15 comments on “Guardian 24347/Logodaedalus”

  1. Chris

    Easiest Gaurdian crossword for a while, this one.

  2. Chris

    “Guardian”, even.

  3. Dave Ellison

    22 d. The paper clue is “Old dagger for person with family”


  4. Dave, thanks for posting that. For those paper solvers the online clue is:
    “Needle discovered by old fellow in the family (6)”


  5. Chris, normally every time I think the same thing, an Enigmatist one comes along soon after to address the balance 🙂 Taking bets now …

  6. Comfy Settee

    Flew through this one, before getting stuck for *ages* in the top left hand corner…. (didnt help that I carelessly wrote CHANCE into 3d (instead of AVENUE) without thinking about it). D’oh. The apostrophe in 21d also threw me for a while.

    I thought 1d was the trickiest though, personally – AUDIENCE, quite clever that….

  7. Ron

    26a. Being only slightly pedantic, and even though the answer was pretty obvious, ‘bowl’ is not a cricketing noun – ‘bowl’ is a verb, ‘ball’ is the noun!

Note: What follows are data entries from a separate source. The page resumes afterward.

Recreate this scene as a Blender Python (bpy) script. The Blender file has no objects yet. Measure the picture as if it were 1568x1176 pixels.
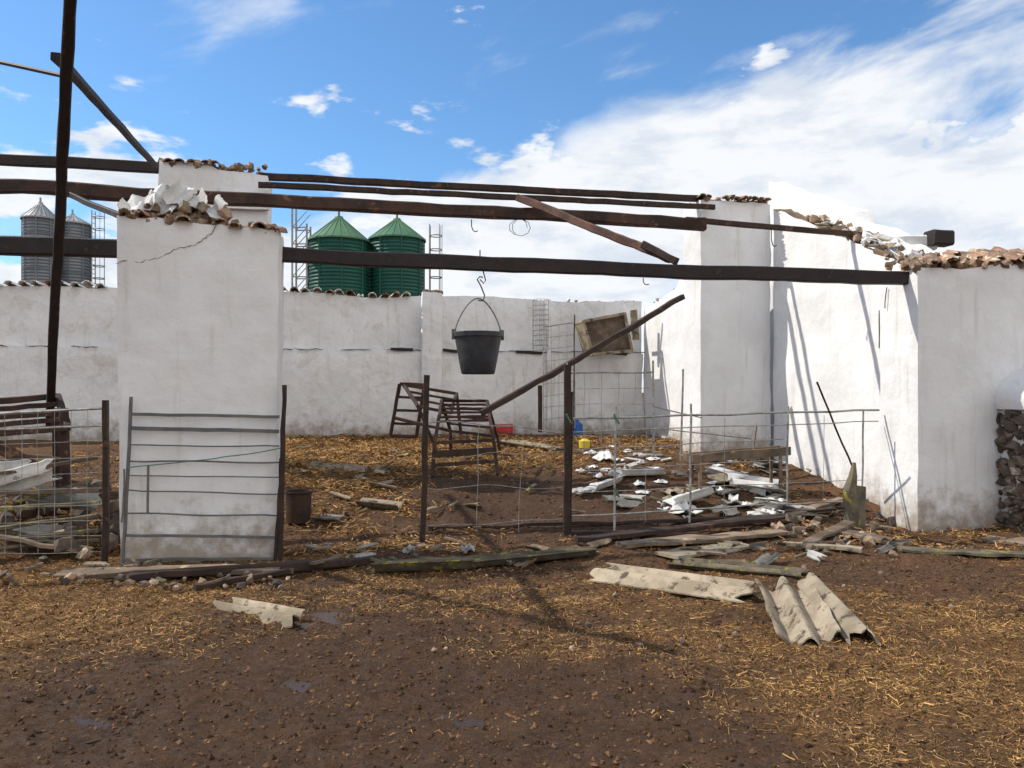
import bpy, math, random
import numpy as np
from mathutils import Vector, Matrix, noise as mn
random.seed(7); rng=np.random.default_rng(7)
sc=bpy.context.scene
F=1220.0; EYE=1.6; HV=600.0; CU=784.0
T=math.radians(12); CT=math.cos(T); ST=math.sin(T)
E1=Vector((CT,ST,0)); E2=Vector((-ST,CT,0)); ZZ=Vector((0,0,1))
OX,OY=-3.68,7.37
def W(a,b,z): return Vector((OX,OY,0))+E1*a+E2*b+ZZ*z
def at(u,v,d): return Vector(((u-CU)/F*d,d,EYE+(HV-v)/F*d))
def A(u,b):
    r=(u-CU)/F
    return (r*(OY+CT*b)-OX+ST*b)/(CT-r*ST)
def Q(u,v,b):
    a=A(u,b); p=W(a,b,0); p.z=EYE+(HV-v)/F*p.y
    return p
# ---------- numpy noise / ground ----------
def _h(i,j,s):
    x=np.sin(i*127.1+j*311.7+s*74.7)*43758.5453
    return x-np.floor(x)
def vn(x,y,s=0):
    xi=np.floor(x);yi=np.floor(y);fx=x-xi;fy=y-yi
    fx=fx*fx*(3-2*fx);fy=fy*fy*(3-2*fy)
    a=_h(xi,yi,s);b=_h(xi+1,yi,s);c=_h(xi,yi+1,s);d=_h(xi+1,yi+1,s)
    return (a*(1-fx)+b*fx)*(1-fy)+(c*(1-fx)+d*fx)*fy-.5
def sst(t):
    t=np.clip(t,0,1);return t*t*(3-2*t)
def gbase(x,y):
    x=np.asarray(x,float);y=np.asarray(y,float)
    b=-(x-OX)*ST+(y-OY)*CT
    return sst((b-.1)/4.4)*.52+sst((b-4)/4)*.2
def on(u,v,h=0.0):
    d=2.0
    while d<60:
        p=at(u,v,d)
        if p.z<float(gbase(p.x,p.y)): break
        d+=.01
    p.z=float(gbase(p.x,p.y))+h
    return p
PUD=[(508,950,.22,1.3),(450,1035,.22,.7),(690,1105,.18,.6),(800,890,.2,.9),(110,1115,.18,.5),(610,925,.2,.7)]
PUDW=[(on(u,v),r,k) for u,v,r,k in PUD]
def gnd(x,y):
    x=np.asarray(x,float);y=np.asarray(y,float)
    rot=.8*x+.6*y;ro2=-.6*x+.8*y
    z=gbase(x,y)+.05*vn(x/1.1,y/1.1,1)+.036*vn(rot/.37,ro2/.37,2)+.030*vn(x/.13,y/.13,3)+.020*vn(rot/.06,ro2/.06,4)
    for p,r,k in PUDW:
        d2=((x-p.x)/(1.5*r))**2+((y-p.y)/(1.2*r))**2
        z=z-.03*k*np.exp(-d2)
    return z
BL=[(1490,1040,1.3,.9),(1380,930,.8,.45),(150,930,1.6,.8),(20,940,1.0,.4),(620,900,1.5,.45),(980,950,1.0,.45),(1250,1100,.7,.35),(530,700,1.9,1.5),
    (620,680,2.0,1.1),(540,740,1.0,1.0),(1010,685,1.4,.6),(860,705,1.0,.3),(80,850,1.3,.6),(350,1080,1.0,-.7),(490,950,.6,-.5),(800,765,1.2,-1.0),(500,835,.4,-.4),(120,1060,.8,-.4),
    (1050,1130,.6,-.5),(1400,880,.9,-.5),(700,1100,.8,-.4),(640,1010,.7,-.3),(980,775,1.3,-.9),(1150,740,1.5,-.4),(100,1150,1.0,-.3)]
BLW=[(on(u,v),r,w) for u,v,r,w in BL]
def strawd(x,y):
    s=.20+0*x
    for p,r,w in BLW:
        s=s+w*np.exp(-((x-p.x)**2+(y-p.y)**2)/(r*r))
    s=s+1.0*vn(x/.55,y/.35,11)+.95*vn(.7*x/.17+.7*y/.17,.7*y/.14-.7*x/.14,12)+.4*vn(x/.06,y/.06,13)
    return np.clip(s,0.0,1.2)
def wetf(x,y):
    s=0*x
    for u,v,r,w in [(420,1060,1.3,.8),(500,950,1.0,.9),(760,1080,1.2,.6),(780,770,1.6,.9),(950,770,1.2,.7),(1300,880,1.2,.4),(120,1100,.8,.5),(650,880,1.5,.6),(1000,1100,.8,.4)]:
        p=on(u,v); s=s+w*np.exp(-((x-p.x)**2+(y-p.y)**2)/(r*r))
    return np.clip(s+.5*vn(x/.7,y/.5,21)+.7*vn(x/.2,y/.2,22),0,1)
# ---------- materials ----------
def newmat(name):
    m=bpy.data.materials.new(name);m.use_nodes=True
    nt=m.node_tree; b=nt.nodes["Principled BSDF"]
    return m,nt,b
def mth(nt,op,a,b=None,c=None,clamp=False):
    n=nt.nodes.new('ShaderNodeMath');n.operation=op;n.use_clamp=clamp
    for i,x in enumerate((a,b,c)):
        if x is None: continue
        if isinstance(x,(int,float)): n.inputs[i].default_value=x
        else: nt.links.new(x,n.inputs[i])
    return n.outputs[0]
def noi(nt,vec,scale,detail=5,rough=.6,dist=0):
    n=nt.nodes.new('ShaderNodeTexNoise')
    n.inputs['Scale'].default_value=scale;n.inputs['Detail'].default_value=detail
    n.inputs['Roughness'].default_value=rough;n.inputs['Distortion'].default_value=dist
    nt.links.new(vec,n.inputs['Vector']);return n.outputs['Fac']
def mixc(nt,f,a,b,blend='MIX'):
    n=nt.nodes.new('ShaderNodeMix');n.data_type='RGBA';n.blend_type=blend
    for s,x in ((0,f),(6,a),(7,b)):
        if isinstance(x,(int,float)): n.inputs[s].default_value=x
        elif isinstance(x,tuple): n.inputs[s].default_value=(*x[:3],1)
        else: nt.links.new(x,n.inputs[s])
    return n.outputs[2]
def rng_(nt,v,lo,hi,a=0.,b=1.):
    n=nt.nodes.new('ShaderNodeMapRange');n.interpolation_type='SMOOTHSTEP'
    nt.links.new(v,n.inputs[0]);n.inputs[1].default_value=lo;n.inputs[2].default_value=hi
    n.inputs[3].default_value=a;n.inputs[4].default_value=b
    return n.outputs[0]
def bump(nt,b,h,st,dist=.01,prev=None):
    n=nt.nodes.new('ShaderNodeBump');n.inputs['Strength'].default_value=st;n.inputs['Distance'].default_value=dist
    nt.links.new(h,n.inputs['Height'])
    if prev: nt.links.new(prev,n.inputs['Normal'])
    nt.links.new(n.outputs[0],b.inputs['Normal']);return n.outputs[0]
def mat(name,c1,c2,s=5,rough=.8,bst=.5,bs=60,metal=0,c3=None,s3=8,t3=.55,isl=0,spec=.3):
    m,nt,b=newmat(name)
    g=nt.nodes.new('ShaderNodeNewGeometry');P=g.outputs['Position']
    c=mixc(nt,rng_(nt,noi(nt,P,s),.35,.65),c1,c2)
    if c3: c=mixc(nt,rng_(nt,noi(nt,P,s3,8,.7),t3,t3+.08),c,c3)
    if isl:
        k=rng_(nt,g.outputs['Random Per Island'],0,1,1-isl,1+isl)
        vm=nt.nodes.new('ShaderNodeVectorMath');vm.operation='SCALE'
        nt.links.new(c,vm.inputs[0]);nt.links.new(k,vm.inputs['Scale']);c=vm.outputs[0]
    nt.links.new(c,b.inputs['Base Color'])
    b.inputs['Roughness'].default_value=rough;b.inputs['Metallic'].default_value=metal
    b.inputs['Specular IOR Level'].default_value=spec
    if bst: bump(nt,b,noi(nt,P,bs,6,.65),bst,.01)
    return m
def plaster(name,z0,old=0):
    m,nt,b=newmat(name)
    g=nt.nodes.new('ShaderNodeNewGeometry');P=g.outputs['Position']
    sx=nt.nodes.new('ShaderNodeSeparateXYZ');nt.links.new(P,sx.inputs[0])
    c=mixc(nt,rng_(nt,noi(nt,P,1.6,6,.6),.3,.7),(.78,.775,.765),(.68,.675,.66))
    mp=nt.nodes.new('ShaderNodeMapping');mp.inputs['Scale'].default_value=(7,7,.6);nt.links.new(P,mp.inputs[0])
    c=mixc(nt,rng_(nt,noi(nt,mp.outputs[0],1.3,6,.6),.54,.78,0,.65+.2*old),c,(.54,.50,.42))
    c=mixc(nt,rng_(nt,noi(nt,P,9,9,.75),.64,.70,0,.8),c,(.48,.43,.37))
    if old: c=mixc(nt,rng_(nt,noi(nt,P,2.1,9,.72,.6),.53,.62,0,.5),c,(.55,.51,.45))
    h=mth(nt,'SUBTRACT',sx.outputs[2],z0)
    d=mth(nt,'ADD',mth(nt,'MULTIPLY',h,-1.5),mth(nt,'MULTIPLY',noi(nt,P,5,7,.7),2.2))
    c=mixc(nt,rng_(nt,d,.25,1.15,0,.9),c,(.30,.24,.18))
    nt.links.new(c,b.inputs['Base Color']);b.inputs['Roughness'].default_value=.9
    b.inputs['Specular IOR Level'].default_value=.15
    p=bump(nt,b,noi(nt,P,3.5,4,.5),.5+.4*old,.05)
    bump(nt,b,noi(nt,P,40,6,.7),.35+.3*old,.008,p)
    return m
M_pl=plaster('whitewash_front',0.0);M_pb=plaster('whitewash_inner',.55);M_po=plaster('whitewash_old',.62,1)
M_rub=mat('rubble',(.34,.24,.16),(.16,.11,.075),6,.95,.9,40,c3=(.48,.40,.30),s3=4,isl=.35)
M_tile=mat('old_tile',(.32,.18,.11),(.18,.12,.08),7,.95,.7,50,c3=(.46,.40,.30),s3=9,t3=.52,isl=.35)
M_rust=mat('rusty_steel',(.055,.030,.020),(.022,.016,.014),5,.75,.5,70,c3=(.13,.055,.025),s3=5,t3=.58)
M_dark=mat('dark_steel',(.030,.020,.018),(.016,.013,.013),5,.6,.5,70,c3=(.085,.035,.02),s3=5,t3=.58)
M_beam=mat('weathered_beam',(.075,.038,.026),(.032,.020,.015),3,.75,.6,50,c3=(.19,.105,.065),s3=3.5,t3=.58)
M_red=mat('rust_red_beam',(.16,.085,.06),(.08,.045,.035),4,.8,.6,50)
M_galv=mat('galvanised',(.36,.36,.35),(.22,.21,.19),12,.5,.2,80,metal=.5,c3=(.18,.10,.06),s3=9,t3=.6)
M_dgalv=mat('dull_bar',(.10,.10,.105),(.16,.145,.13),6,.6,.2,80,c3=(.12,.07,.04),s3=6,t3=.6)
M_cem=mat('fibre_cement',(.38,.315,.225),(.24,.195,.135),5,.95,.8,60,c3=(.09,.07,.045),s3=6,t3=.535,isl=.2)
M_cemg=mat('dirty_grey_cement',(.33,.32,.29),(.20,.19,.16),4,.95,.8,60,c3=(.09,.075,.055),s3=6,t3=.57,isl=.3)
M_cemw=mat('white_fibre_cement',(.72,.72,.70),(.55,.54,.51),5,.85,.5,70,c3=(.28,.24,.18),s3=8,t3=.60,isl=.12)
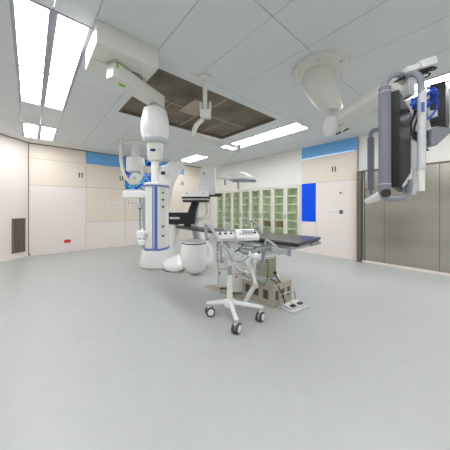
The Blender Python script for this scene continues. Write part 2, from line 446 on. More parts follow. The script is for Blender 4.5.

  8. Ron, you’re right to be pedantic. My explanation shouldn’t have tried to use the same device used in the clue without a (sic) after it.

  9. Geoff

    Agree with Comfy Settee – straightforward apart from top left hand corner, and AUDIENCE (a very good clue, nevertheless) was also my last entry.

    Clue for 24a had rather strange grammar (in the paper version: ‘What may be in this sauce? May a duck’s egg?). Too many ‘mays’. ‘May a duck’s egg be in this sauce?” would have been conciser, and more satisfyingly &lit.


  10. 24a: Another difference between the print and online version – the online version is “May nothing be added to this sauce?” It might be more concise, but in some ways it’s less pleasing than Geoff’s &lit version.


  11. Geoff,
    24a online was “Chap eats nothing but beef (4)”.

    Just how different were these two Logodaelalus puzzles? And, how do two such different puzzles arise—though that’s a question that should be addressed to Hugh Stephenson.


  12. Sorry, I was quoting 24d. 24a is as Qaos quotes but my question still stands.

  13. muck

    I agree, Colin. It is disturbing not know whether the on-line and paper versions may be even slightly related. When in UK, I don’t look at the on-line version. When elsewhere, I can’t easily get the paper version.

  14. Paul B

    You do wonder sometimes, with The Guardian, about the communication twixt left and right hands.


  15. Surely, the Guardian has no right hand, it has a left hand and a centre-left hand.